Now I don’t know if Jesus actually gave a full body eye roll at the first question but I am pretty sure he would have now.  This kid is saying that he’s followed every commandment?  We’re not just talking about the 10 that we all know and love, but all of the estimated 613 commandments that we find throughout the Old Testament?  Uh, yeah sure whatever you say.

However, this donkey kid was probably feeling pretty good about himself, maybe just waiting for Jesus’ validation in crowning him the greatest who ever lived or something.  But of course, it doesn’t come.  The kid had completely missed the point.  The point of the eternal life that he was seeking, the point of the current life that he was living, the point of this law that he has claimed to follow so religiously for most of his life.  Right.  Over.  His head.

See, we often look at the biblical commandments as a “holiness checklist” in which we can give ourselves this divine to-do list, or a divine not-to-do list, as it were.  We keep those to the best of our ability and perhaps even we tell ourselves that we have kept them all since our youth, and boom, tiger status.  We think we’re right with God and we should be able to hang with the best of the best.

And I’d say that is just partially right.  I mean, really, we are right with God and we can hang with the best of the best, depending on how you would define that.  But it has nothing to do with the law.  It has nothing to do with our discipline, our obedience, or our ability to lie to ourselves about our discipline and obedience.  Instead, our being right with God is because of God’s grace, which as you know goes hand and hand with the law.  But it’s just that the law, well it isn’t like a list of demands that we have to follow in order to get eternal life, despite Jesus alluding to that today.  Rather, the law is more like the description of the perfect kind of human being, which apparently is NOT like the donkey kid in the story.  The perfect kind of human that has no hatred in their bones, no malice on their minds, no kind of evil in their heart.  The perfect kind of human is, according to those some 613 odd commandments, someone that is completely unattainable.

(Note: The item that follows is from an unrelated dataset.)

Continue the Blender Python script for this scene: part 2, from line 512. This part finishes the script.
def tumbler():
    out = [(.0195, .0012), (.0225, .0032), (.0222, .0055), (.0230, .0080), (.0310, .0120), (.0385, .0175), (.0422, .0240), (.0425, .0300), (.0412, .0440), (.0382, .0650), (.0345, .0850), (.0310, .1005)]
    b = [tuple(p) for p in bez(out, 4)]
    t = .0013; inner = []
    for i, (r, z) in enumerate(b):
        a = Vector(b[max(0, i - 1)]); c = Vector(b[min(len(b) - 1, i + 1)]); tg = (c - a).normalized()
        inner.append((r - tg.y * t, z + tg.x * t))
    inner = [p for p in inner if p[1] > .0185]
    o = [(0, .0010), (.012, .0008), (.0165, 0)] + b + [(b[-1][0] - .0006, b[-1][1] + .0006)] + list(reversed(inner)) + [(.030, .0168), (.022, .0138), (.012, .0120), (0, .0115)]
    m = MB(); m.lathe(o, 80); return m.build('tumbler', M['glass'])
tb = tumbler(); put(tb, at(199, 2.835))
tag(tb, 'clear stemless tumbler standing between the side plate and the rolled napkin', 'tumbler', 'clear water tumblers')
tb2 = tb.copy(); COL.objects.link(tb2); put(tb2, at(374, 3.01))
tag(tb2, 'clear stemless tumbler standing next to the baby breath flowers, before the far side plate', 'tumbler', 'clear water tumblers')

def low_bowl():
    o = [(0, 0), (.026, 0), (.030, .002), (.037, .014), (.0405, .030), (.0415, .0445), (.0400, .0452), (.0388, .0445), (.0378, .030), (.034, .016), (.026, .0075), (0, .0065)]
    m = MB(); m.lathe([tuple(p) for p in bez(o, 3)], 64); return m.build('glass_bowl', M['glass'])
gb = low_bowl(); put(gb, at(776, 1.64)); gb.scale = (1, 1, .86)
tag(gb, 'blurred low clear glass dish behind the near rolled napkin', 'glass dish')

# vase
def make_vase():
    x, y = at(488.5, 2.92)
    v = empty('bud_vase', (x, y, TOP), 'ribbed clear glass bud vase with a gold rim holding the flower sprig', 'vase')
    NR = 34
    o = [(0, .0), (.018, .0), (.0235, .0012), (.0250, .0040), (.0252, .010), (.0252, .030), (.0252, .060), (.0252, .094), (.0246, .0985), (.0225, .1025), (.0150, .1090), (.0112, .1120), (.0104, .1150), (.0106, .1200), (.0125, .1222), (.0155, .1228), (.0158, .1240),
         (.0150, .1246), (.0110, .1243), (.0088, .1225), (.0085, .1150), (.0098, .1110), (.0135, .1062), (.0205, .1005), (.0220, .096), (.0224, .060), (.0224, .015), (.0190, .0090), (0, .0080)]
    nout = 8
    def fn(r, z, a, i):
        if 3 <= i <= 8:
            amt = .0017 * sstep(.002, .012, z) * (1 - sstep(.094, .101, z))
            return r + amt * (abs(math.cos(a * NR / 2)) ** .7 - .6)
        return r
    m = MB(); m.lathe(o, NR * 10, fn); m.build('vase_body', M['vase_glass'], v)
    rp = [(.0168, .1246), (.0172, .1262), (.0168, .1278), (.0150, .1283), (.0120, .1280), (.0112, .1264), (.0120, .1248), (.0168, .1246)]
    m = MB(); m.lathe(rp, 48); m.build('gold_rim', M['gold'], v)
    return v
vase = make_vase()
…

That doesn’t seem fair, does it?  That there is this unattainable standard set up for us and we’re punished for not being able to reach it?  Well, yeah, it is unfair if you put it that way, just as it was unfair that the tiger gets punished for being right about the colour of grass.  But technically, the law isn’t set out there for us to attain, but it’s to remind us of just how much we fall short.  It reminds us of how much we miss the mark compared to God’s holiness.  It reminds that perhaps maybe we aren’t the tiger after all but we’re actually the donkey thinking that we’re the tiger.

And that is where the grace comes in, the gospel, telling us that while we fall so very darned short of the law, God forgives us, continues to love us, and saves us out of our guilt and shame.  That is what the young donkey man didn’t understand, he thought he needed to act right to be right with God.  The disciples didn’t get it, they argued about who among them was the greatest and defended themselves with how much they’ve given up to follow Jesus.  And I wonder if we still don’t get it, us being these tiger donkeys who often act like we can just save ourselves.

Jesus tells his disciples that it is hard for those who have wealth to be able to enter the kingdom of God.  And he’s not wrong.  But while it’s true for those who have wealth, it is also true for those who don’t.  It is also true for those who are male as well as those who are female.  It is true for the young, the old, the smart, the not so smart, the donkeys, the tigers, everyone.  In fact, according to that law we talked about, it is impossible for any one of us to ever get into God’s kingdom.

But the gospel tells us, that with God, all things are possible.  

As we celebrate this day of Thanksgiving in this season after Pentecost, may we continue to be humbled by the law and empowered by the gospel, that we might together live in peace as tiger and donkey alike.  Thanks be to God.  Amen.